For all of our work, Tom concluded that we were virtually invisible to the executive leadership of the state. He reasoned that if our governor was going to give a state-of-the-state report, we should do a state-of-the-state on the affairs of the blind, and we did. Whether the governor read that report or not I do not know, but I know that both times that we produced it, he acknowledged its receipt with appreciation and made sure we got invited to some of his press conferences.

For several years, Tom was the director of the Missouri Bureau for the Blind, which is now called Rehabilitation Services for the Blind. To my knowledge he was the first blind person ever to head the agency, and only one agency head since has been blind. During his tenure, the employment of blind people in the agency went up, and those who acted as though they were royalty and blind people subservient subjects were removed. This was no small accomplishment in state government.

After his service at the Bureau, Tom was very involved in what we used to call the Associates Program to raise funds for our national treasury. This meant asking for donations and making people associate members of our organization. It also meant creating a newsletter called The Associate Raiser to encourage recruitment. The newsletter was available in print and on tape. Again, it was financed by Tom and was typed and put on tape by his incredible wife and Federationist, Helen. One of the things that made Tom very sad was that he concluded blind people were reluctant to ask others who were not blind to make donations. He could never figure out whether this was a reaction to being thought of as blind beggars or whether we simply did not spend enough time on the mechanics of fundraising, though all of us knew we needed the money for our programs. These issues remain with us today.

Tom has been active in almost everything we have done. He has actively supported the work we have pursued in our state capitol and in Washington, DC. He did this long before we could afford to send anyone to what we then called the March on Jefferson City and the March on Washington. The harsh truth was that there was not enough funding in our treasury to carry on programs unless people who were elected to positions were willing to make significant financial contributions. Today, calling across the state or country is part of a flat monthly bill, but when Tom was in elective office, calling long-distance was expensive. There was no email, so sharing an important document meant typing it, taking it to a store that made copies, collating, folding, and putting the document into an envelope which then needed to be addressed, stamped, and often delivered to a postal box. Since Tom believed that lack of communication too often translated into the perception that we were doing nothing, communicate he did, again at significant cost in time and his own money.

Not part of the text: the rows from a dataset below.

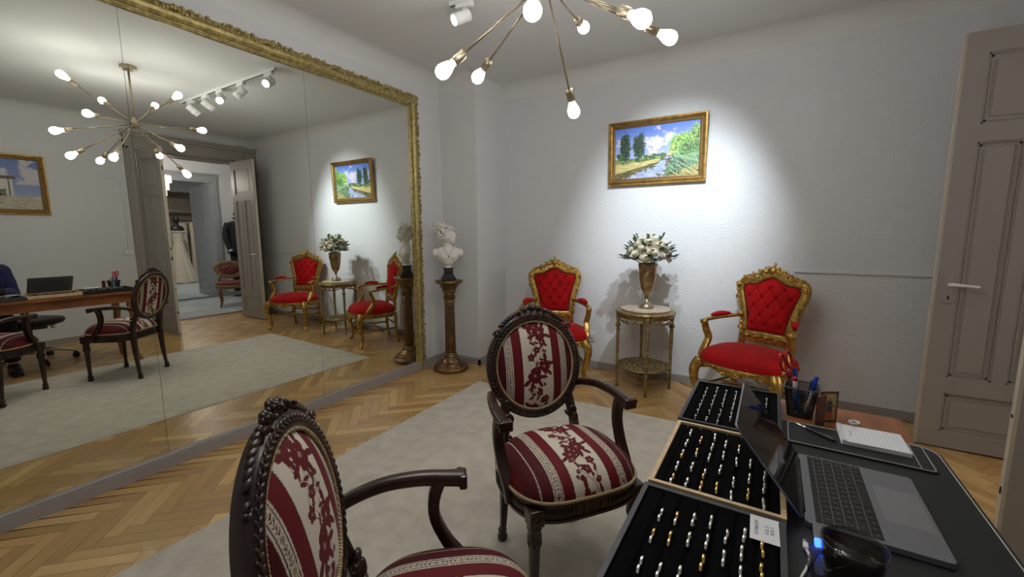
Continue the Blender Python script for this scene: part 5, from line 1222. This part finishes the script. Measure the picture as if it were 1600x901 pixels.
L = bpy.data.lights.new('pt', 'POINT'); lo = bpy.data.objects.new('crystal_lamp', L); sc.collection.objects.link(lo); lo.parent = root; lo.location = (0, 0, -.72); L.energy = 55; L.color = (1, .95, .9); L.shadow_soft_size = .04
# unseen glowing disc added under the ceiling to brighten the far room
root = empty('added_room_light', (9.6, 4.6, 3.05), 0, 'unseen round light added to brighten the dress room beyond the second doorway', 'added light')
g = G(); g.lathe([(0, 0), (.26, 0), (.26, -.05), (.24, -.06), (0, -.06)], 32); o = g.build('housing', 'white', root)
g = G(); g.lathe([(0, -.061), (.235, -.061), (.20, -.085), (0, -.095)], 32); M['panel'] = mat('fill_glow', (1, 1, 1), .4, emit=(1, .97, .92), es=60); g.build('fill_disc', 'panel', root)

# tuxedo on a stand
root = empty('tuxedo_mannequin', (6.86, 4.71, .0145), R(80), 'black tuxedo with white shirt and bow tie on a stand in the next room', 'mannequin')
g = G(); g.lathe([(0, 0), (.16, 0), (.16, .012), (.02, .03), (.014, .04), (.014, 1.0), (0, 1.0)], 24); g.build('stand', 'black', root)
g = G(); g.ell((0, 0, 1.30), (.17, .105, .30), 20, 14); g.ell((0, -.005, 1.52), (.20, .09, .09)); g.tube([(0, 0, 1.55), (0, .005, 1.66)], [.06, .05], 16); g.build('torso', 'black', root, mod=remesh(.012))
g = G(); g.lathe([(0, 1.655), (.052, 1.655), (.05, 1.675), (.018, 1.69), (.018, 1.705), (.038, 1.73), (.040, 1.75), (.03, 1.775), (0, 1.785)], 20); g.build('neck_finial', 'black', root)
g = G(); g.ell((0, .035, 1.36), (.10, .088, .20), 20, 14); g.tube([(0, 0, 1.585), (0, .004, 1.625)], [.062, .060], 18); g.build('shirt', 'shirt', root)
g = G(); g.ell((-.026, .075, 1.585), (.026, .012, .018), 8, 6); g.ell((.026, .075, 1.585), (.026, .012, .018), 8, 6); g.ell((0, .082, 1.585), (.009, .010, .011), 8, 6); g.build('bow_tie', 'tux', root)
g = G()
n = 36; vs_ = []; lv = 26
for j in range(lv+1):
    t = j/lv; z = .92+.66*t; wx = .205+.02*math.cos(t*5)-.05*math.exp(-((t-.35)/.25)**2)*.5; wx *= (1 if t < .86 else 1-(t-.86)*4.0); wy = .145-.02*t; opn = .03+.50*max(0, t-.30)
    if t > .86: opn = .35+.5*(t-.86)
    for i in range(n+1):
        a = PI/2+opn+(2*PI-2*opn)*i/n; vs_.append((wx*math.cos(a), wy*math.sin(a)+.004*math.sin(9*a), z))
g.add(vs_, [(j*(n+1)+i, j*(n+1)+i+1, (j+1)*(n+1)+i+1, (j+1)*(n+1)+i) for j in range(lv) for i in range(n)])
for s_ in (-1, 1):
    g.tube(catmull([(s_*.175, 0, 1.545), (s_*.235, .0, 1.40), (s_*.255, .02, 1.20), (s_*.235, .09, 1.00)], 6), [.062-.001*i for i in range(19)], 14)
    g.add([(s_*.015, .150, 1.10), (s_*.075, .132, 1.30), (s_*.115, .105, 1.42), (s_*.070, .085, 1.56), (s_*.045, .120, 1.45), (s_*.03, .142, 1.30)], [(0, 1, 2, 3, 4, 5)], False)
g.build('jacket', 'tux', root)
for s_ in (-1, 1): g = G(); g.tube([(s_*.235, .09, 1.00), (s_*.230, .103, .975)], [.044, .044], 14); g.build('cuff', 'shirt', root)
g = G(); g.add([(.085, .132, 1.385), (.125, .118, 1.395), (.12, .122, 1.365), (.085, .135, 1.360)], [(0, 1, 2, 3)], False); g.build('pocket_square', 'shirt', root)
g = G()
for s_ in (-1, 1): g.tube([(s_*.075, 0, .93), (s_*.085, .01, .55), (s_*.085, .01, .12)], [.095, .080, .070], 16)
g.build('trousers', 'tux', root)

# small upholstered chair in the next room
root = empty('salon_chair', (5.66, 3.97, .016), R(112), 'small gilt-brown chair with dusty red oval back in the next room, in the mirror', 'chair')
T = Matrix.Translation((0, -.22, .42)) @ Matrix.Rotation(R(9), 4, 'X')
def ov(k=1, n=48): return [Vector((k*(.215)*math.cos(2*PI*i/n)*(1-.10*math.sin(2*PI*i/n)**2), 0, .235+k*.125*math.sin(2*PI*i/n)+.035*k*math.cos(2*PI*i/n)**2)) for i in range(n)]
g = G(); g.T = T; g.sweep(ov(1.05), rrect(.075, .040, .014), closed=True, upv=(0, 1, 0))
for q in range(-4, 5): g.ell((q*.026, .01, .392-abs(q)*.008), (.020, .016, .018), 8, 6); g.ell((q*.05, .01, .365-.006*q*q*.4), (.02, .02, .016), 8, 6)
g.tube([(-.17, 0, .16), (-.19, .01, -.02)], [.022, .026], 8); g.tube([(.17, 0, .16), (.19, .01, -.02)], [.022, .026], 8); g.build('back_frame', 'chair3wood', root)
g = G(); g.T = T; nr, na = 20, 60; o_ = ov(.82, na); ce = Vector((0, 0, .24)); vs_ = []
for sd in (1, -1):
    for j in range(nr):
        u_ = 1-j/(nr-1)
        for i in range(na): p = ce+(o_[i]-ce)*u_; p.y = sd*(.012+.028*(1-u_**3)-.012*math.cos(p.x*70)*math.cos((p.z)*70)*(1-u_)); vs_.append(p)
g.add(vs_, [(sd*nr*na+j*na+i, sd*nr*na+j*na+(i+1) % na, sd*nr*na+(j+1)*na+(i+1) % na, sd*nr*na+(j+1)*na+i) for sd in (0, 1) for j in range(nr-1) for i in range(na)]); g.build('back_cushion', 'chair3red', root)
g = G(); g.ell((0, 0, .425), (.255, .24, .050), 28, 12); g.build('seat_cushion', 'chair3red', root)
g = G(); g.lathe([(.20, .335), (.25, .335), (.262, .35), (.262, .395), (.25, .405), (.20, .405)], 40, sy=.94); g.build('seat_frame', 'chair3wood', root)
for x, y in ((-.19, .17), (.19, .17), (-.16, -.19), (.16, -.19)):
    g = G(); s_ = 1 if x > 0 else -1; t_ = 1 if y > 0 else -1; pts = catmull([(x, y, .36), (x+.02*s_, y+.02*t_, .27), (x, y, .12), (x+.006*s_, y+.006*t_, .03), (x+.02*s_, y+.02*t_, 0)], 5); g.tube(pts, [.030-.014*min(1, i/12) for i in range(len(pts))], 10); g.build('leg', 'chair3wood', root)

# wedding dresses on a rail
root = empty('clothes_rail', (11.45, 5.35, 0), 0, 'chrome clothes rail under a striped wooden shelf in the dress room, reflected in the mirror', 'rail')
g = G(); g.tube([(0, -.75, 2.0), (0, 1.2, 2.0)], .014, 10); g.build('rod', 'chrome', root)
g = G(); g.tube([(0, -.75, 0), (0, -.75, 2.0)], .016, 10); g.build('post', 'chrome', root); g = G(); g.tube([(0, 1.2, 0), (0, 1.2, 2.0)], .016, 10); g.build('post', 'chrome', root)
g = G(); g.box(11.78, 11.82, 4.45, 6.8, 1.95, 2.52); g.box(11.3, 11.82, 4.45, 6.8, 2.50, 2.53); tag(g.build('shelf_panel', 'slat'), 'brown striped wooden panel above the clothes rail in the dress room', 'shelf')
g = G(); g.box(11.95, 11.99, 4.4, 6.8, .02, 1.95); tag(g.build('brown_curtain', 'slat'), 'brown backdrop panel hanging behind the wedding dresses', 'curtain')
def gown(name, x, y, ztop, rb, rw, rh, mt_, lab, seedv, flat=.7, hanger=True, bottom=.02, rz=0):
    root = empty(name, (x, y, 0), rz, lab, 'wedding dress', 'wedding dresses in the far room'); g = G(); n = 64; lv = 40; vs_ = []
    for j in range(lv+1):
        t = j/lv; z = ztop-(ztop-bottom)*t
        r = rb+(rw-rb)*math.sin(min(1, t/.22)*PI/2) if t < .22 else rw+(rh-rw)*((t-.22)/.78)**1.35
        for i in range(n):
            a = 2*PI*i/n; f = 1+.10*min(1, max(0, t-.2)*2)*math.sin(11*a+seedv+3*t)+.05*max(0, t-.3)*math.sin(23*a+seedv*2); vs_.append((r*f*math.cos(a)*flat, r*f*math.sin(a), z+.01*math.sin(5*a+seedv)*(t > .95)))
    vs_ = [(p[0], p[1], p[2]) for p in vs_]; g.add(vs_, [(j*n+i, j*n+(i+1) % n, (j+1)*n+(i+1) % n, (j+1)*n+i) for j in range(lv) for i in range(n)]); g.build('skirt_and_bodice', mt_, root)
    g = G(); r = rb
    for i in range(26): a = 2*PI*i/26; g.ell((r*math.cos(a)*flat, r*math.sin(a), ztop-.01), (.018, .022, .020), 6, 5)
    for i in range(40): a = rng.uniform(0, 6.28); t = rng.uniform(.02, .25); g.ell((rw*1.05*math.cos(a)*flat, rw*1.05*math.sin(a), ztop-t), (.010, .014, .012), 6, 4)
    g.build('lace_trim', 'dress', root)
    if hanger:
        g = G(); g.tube(catmull([(0, -.16, ztop+.02), (0, -.08, ztop+.075), (0, 0, ztop+.10), (0, .08, ztop+.075), (0, .16, ztop+.02)], 5), .007, 6); g.tube(catmull([(0, 0, ztop+.10), (0, .0, 2.0-.03), (0, .015, 2.018)], 4), .003, 5); g.build('hanger', 'chair3wood', root)
    return root
r1 = gown('wedding_dress', 11.0, 5.18, 1.42, .17, .12, .36, 'dress', 'ivory lace wedding dress with a flared beaded skirt on the black dress form', 1, flat=.9, hanger=False)
gown('wedding_dress', 11.62, 4.97, 1.58, .12, .10, .13, 'dress2', 'champagne satin dress hanging on the rail just behind the dress form', 2)
gown('wedding_dress', 11.45, 5.48, 1.66, .11, .10, .12, 'dress', 'ivory lace dress hanging on the rail right of the dress form', 3)
gown('wedding_dress', 11.45, 5.76, 1.68, .11, .10, .12, 'dress2', 'champagne dress with draped front hanging in the middle of the rail', 4)
gown('wedding_dress', 11.45, 6.04, 1.64, .11, .10, .12, 'dress', 'ivory dress with a long train hanging nearest the open grey door', 5)
root = empty('dress_form', (11.0, 5.18, 0), 0, 'black dress form wearing the beaded ivory wedding dress', 'dress form')
g = G(); g.lathe([(0, 1.05), (.10, 1.05), (.105, 1.15), (.15, 1.36), (.17, 1.50), (.12, 1.56), (.055, 1.58), (.05, 1.66), (.0, 1.66)], 28, sx=.62); g.build('torso', 'black', root)
g = G(); g.ell((0, 0, 1.74), (.075, .08, .10)); g.build('head', 'black', root)
g = G(); g.lathe([(0, 0), (.14, 0), (.14, .012), (.015, .03), (.015, 1.06), (0, 1.06)], 20); g.build('stand', 'black', root)
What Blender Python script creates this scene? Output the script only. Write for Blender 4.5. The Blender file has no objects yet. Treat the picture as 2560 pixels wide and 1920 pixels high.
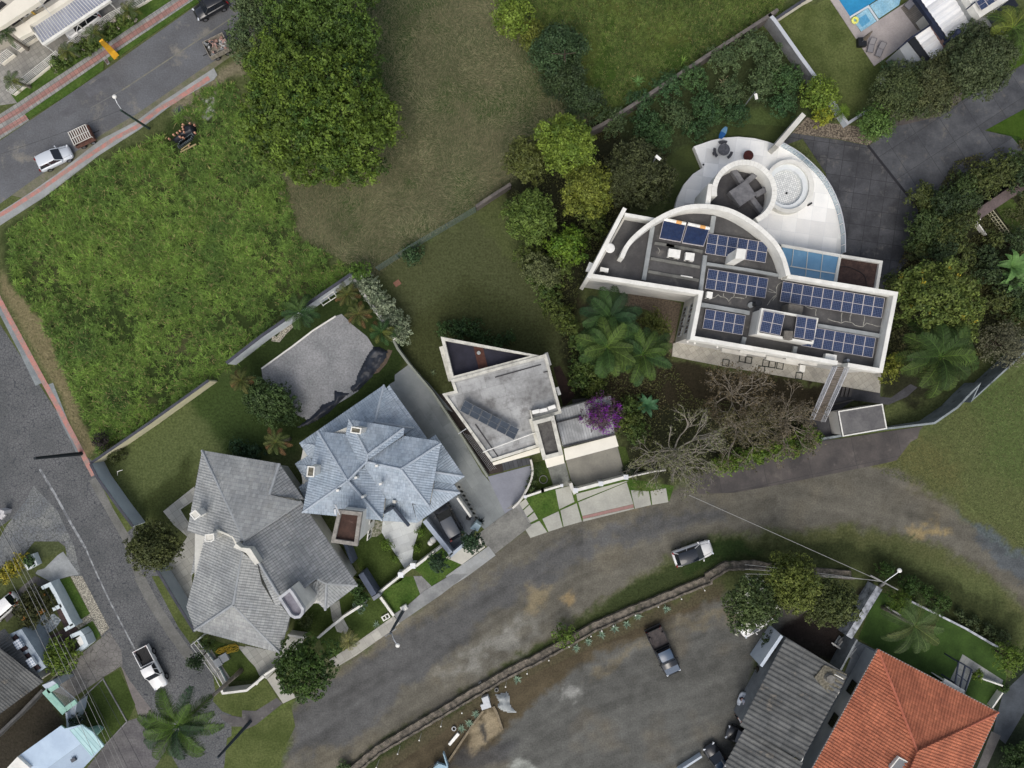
import bpy,math,random
import numpy as np
from mathutils import Vector,Matrix
from mathutils.geometry import tessellate_polygon
R = math.radians
C = bpy.context.scene.collection
SC = bpy.context.scene
# ---------------------------------------------------------------- camera, sky, sun, exposure
H = 80.8            # drone height in metres
PPM = 22.0          # photograph pixels per metre on the ground
NX,NY = 1285.0,985.0   # point of the photograph straight below the drone
cam = bpy.data.cameras.new('camera')
camo = bpy.data.objects.new('camera',cam)
C.objects.link(camo)
camo.location = (0,0,H)
cam.sensor_fit = 'HORIZONTAL'
cam.angle = 2*math.atan(1280/PPM/H)
cam.shift_x = -(NX - 1280)/2560
cam.shift_y = (NY - 960)/2560
cam.clip_end = 2000
SC.camera = camo
SUN_EL,SUN_AZ = R(54),math.atan2(-0.98,-0.15)   # direction towards the sun (x, y)
world = bpy.data.worlds.new('World')
SC.world = world
world.use_nodes = True
wn = world.node_tree.nodes
sky = wn.new('ShaderNodeTexSky')
sky.sky_type = 'NISHITA'
sky.sun_disc = False
sky.sun_elevation = SUN_EL
sky.sun_rotation = math.pi/2 - SUN_AZ
sky.dust_density = 4.0
sky.air_density = 0.8
sky.ozone_density = 1.0
hs_ = wn.new('ShaderNodeHueSaturation')   # thin high cloud: a paler sky
hs_.inputs['Saturation'].default_value = 0.55
world.node_tree.links.new(sky.outputs[0],hs_.inputs['Color'])
world.node_tree.links.new(hs_.outputs[0],wn['Background'].inputs[0])
wn['Background'].inputs[1].default_value = 0.13
sl = bpy.data.lights.new('sun','SUN')
sl.energy = 0.5
sl.angle = R(40)
sl.color = (1.0,0.93,0.82)
so = bpy.data.objects.new('sun',sl)
C.objects.link(so)
so.location = (-30,-60,60)
so.rotation_euler = Vector((math.cos(SUN_AZ)*math.cos(SUN_EL),math.sin(SUN_AZ)*math.cos(SUN_EL),math.sin(SUN_EL))).to_track_quat('Z','Y').to_euler()
SC.view_settings.view_transform = 'Standard'
SC.view_settings.look = 'None'
SC.view_settings.gamma = 1
SC.view_settings.exposure = 0.56
SC.cycles.max_bounces = 6

# ---------------------------------------------------------------- helpers
rnd = random.Random(7)
rng = np.random.default_rng(11)
VW = dict(A=(440,1100,4.608),B=(440,1340,4.608),L=(720,940,4.608),W=(1440,300,3.253),X=(1660,680,3.687),
          K=(1080,820,4.254),D=(0,1360,7.9),E=(0,1640,6.9125),F=(0,0,6.9125),G=(2080,0,4.608),
          M=(1720,1640,4.53),N=(1020,1700,3.969),Q=(860,1180,3.1725),R=(540,660,2.644),S=(380,280,5.2875),
          U=(2040,1380,2.44),O=(0,0,0.86406),P=(0,0,1.0))
for c_ in range(4):
    for r_ in range(4):
        VW['t%d%d' % (c_,r_)] = (640*c_,480*r_,3.4563)

def q(view,*a):
    """points noted in a close-up of the survey photograph -> photograph pixels"""
    x0,y0,s = VW[view]
    return [(x0 + a[i]/s,y0 + a[i + 1]/s) for i in range(0,len(a),2)]

def P(p,z=0.0):
    """survey pixel seen at height z -> place in metres"""
    k = (H - z)/H/PPM
    return ((p[0] - NX)*k,(NY - p[1])*k)

def PW(pts,z=0.0):
    return [P(p,z) for p in pts]

def wp(view,z,*a):
    return PW(q(view,*a),z)

def one(view,x,y,z=0.0):
    return P(q(view,x,y)[0],z)

def c(r,g,b,k=1.0):
    f = lambda v: (v/255/12.92) if v/255 <= 0.04045 else ((v/255 + 0.055)/1.055)**2.4
    return (min(f(r)*k,.95),min(f(g)*k,.95),min(f(b)*k,.95),1)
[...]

When the National Federation of the Blind helped in the development of the Kurzweil Reading Machine and we decided that Columbia, Missouri, was the right place to have one, Tom hired a man who had a track record as a fundraiser. Since there was little to no funding in the treasury, Tom not only accepted the responsibility for hiring him but also for paying him. Initially our thought was that we would get back the money we paid when donations started to flow in. It was our good fortune that the buzz we created about the machine was so successful that the Ellis Library Alumni Fund purchased one, and the library agreed to house it. Grateful doesn’t begin to cover the emotion we felt, but what about the month the fundraiser spent and the costs for his hotel, meals, travel, and other expenses? We had no money to reimburse our generous Federationist, but Tom’s laughing response was, “Oh well, that’s the way it goes sometimes. We have our reading machine.”

No tribute to Tom would be complete without acknowledging the significant work of his wife Helen. For a long time Helen has been very active, though at first her visible activity was fairly limited by the raising of their children and making sure that Tom had the time and energy to be actively involved. She drove countless hours. She acted not only as Tom’s reader, but she read many other things on tape that Tom sent to us. His financial sacrifices were also her sacrifices, and to both we offer our undying gratitude.